Tuesday, June 14, 2011

The week that will change Wisconsin

Debate on the budget begins this morning and by the end of the week Wisconsin becomes, well, something else. Using their 'tyranny of the majority' powers, their anti-democratic maneuvers (because they know what they are doing is fiercely unpopular), and intransigence and stubbornness which they think virtuous, the state Repubs are about to implement blow after blow to Wisconsin's citizens as they pass the biennium budget.

We are not being governed; we are being ruled by Scott Walker and the Fitzgerald brothers and, folks, there is nothing at all democratic about that. This is a handful of rightist politicians who are trying to gleefully rule the state for the benefit of a narrow constituency of affluent white business types who want to open my state even more than it already is to their narrow interests. They and their followers are social conservatives for whom it is not enough to hold socially conservative beliefs but who believe that government's role is to empower social conservative 'values' while closing democratic spaces and political rights for those who disagree with them.

What will happen this week: voting rights will be narrowed and made difficult for the poor, elderly, students; social safety net programs will be slashed and thousands of people left unserved and vulnerable; lower taxes will be replaced by higher fees (which sounds like raising taxes to me, whatever you call them); university tuition will be raised putting higher education even more out of reach for poor and working families than it already is; more public money will be transferred into the hands of corporations; government will become less transparent as legislators try to hide some of the business connections that affect how they vote; public education will take extreme hits lowering the quality of the classroom experience for our kids; good paying public sector jobs will become less so as these white business guys (Ron Johnson, too, and Paul Ryan) commit to gutting this source of middle class stability as their business guys have already done in the private sector, destroying unions, ripping up contracts, driving down wages and benefits.

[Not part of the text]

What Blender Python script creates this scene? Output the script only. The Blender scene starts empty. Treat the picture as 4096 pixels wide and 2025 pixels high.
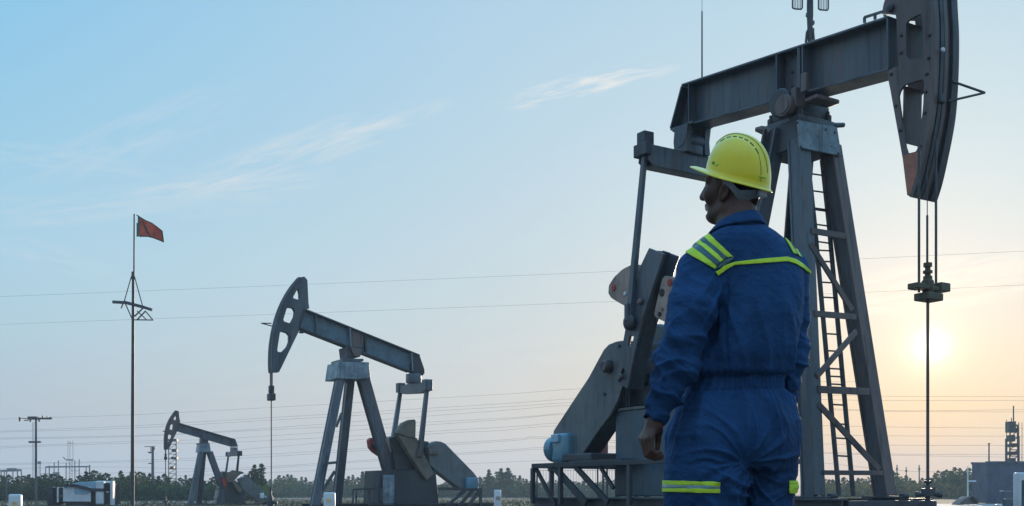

Oh, and, watch for it: using an unprecedented 'extraordinary session' to pass a budget (see yesterday's post), look to see the gutting of collective bargaining rights language restored to the bill at the last minute. They are not waiting for the Supreme Court to decide on something of such high priority in their rightist agenda.

And the protests - fervent, passionate, an awakening much needed in this state - will not affect the outcome.

The week that will change Wisconsin.  We are losing a lot. Adding to the loss is that these guys, not just here but all around the country, use divisive, polarizing language and strategies to try to render us even less effective in struggling for our rights. By intention, they raise the emotion in the divide and hope like crazy that we will not be able to talk to each other, to reach across the divide to reclaim a political culture of democracy. That is in their interest, too.

The week that will change Wisconsin.

But - and it is a big 'but' - sometime movements are built on what is lost. Sometimes they are built on what brings people together. What the protests have done - not only in Madison, but all across the state - is wake up my people, or at least more of us. The US is sadly known for the extent of political disengagement of its citizens, low participation in democracy, which has opened a space ripe for the Karl Rove big money types to move in and take it over.

This week will change Wisconsin not only because of what Walker and the Fitzgerald brothers are imposing on this state, but because of what happened in the streets in response, a popular democracy resurgence that could, if nurtured right, become a real force for progressive politics in this state.

That is where we need to rest our hopes. But this also depends on what we have insisted on here over and over again - a movement that is not about different sectors trying to protect their own rights and way of life, but about a solidarity that is broad and deep - public sector workers with private sector workers, threatened middle class folks with the poor of our cities, African-Americans especially loathed by these guys with, well, all the rest of us, immigrants doing our hard labor with, again, the rest of us, suburban social progressives with urban communities struggling for survival.

If that is born out of this political debacle, then what these rightist people are doing will be painful but short-lived. The best payback will not be screaming in their faces or going home demoralized after the losses we are about to endure, but defeating them by way of democracy, over the long haul. The best payback would be a rejuvenated citizenry reclaiming its place in democratic governance.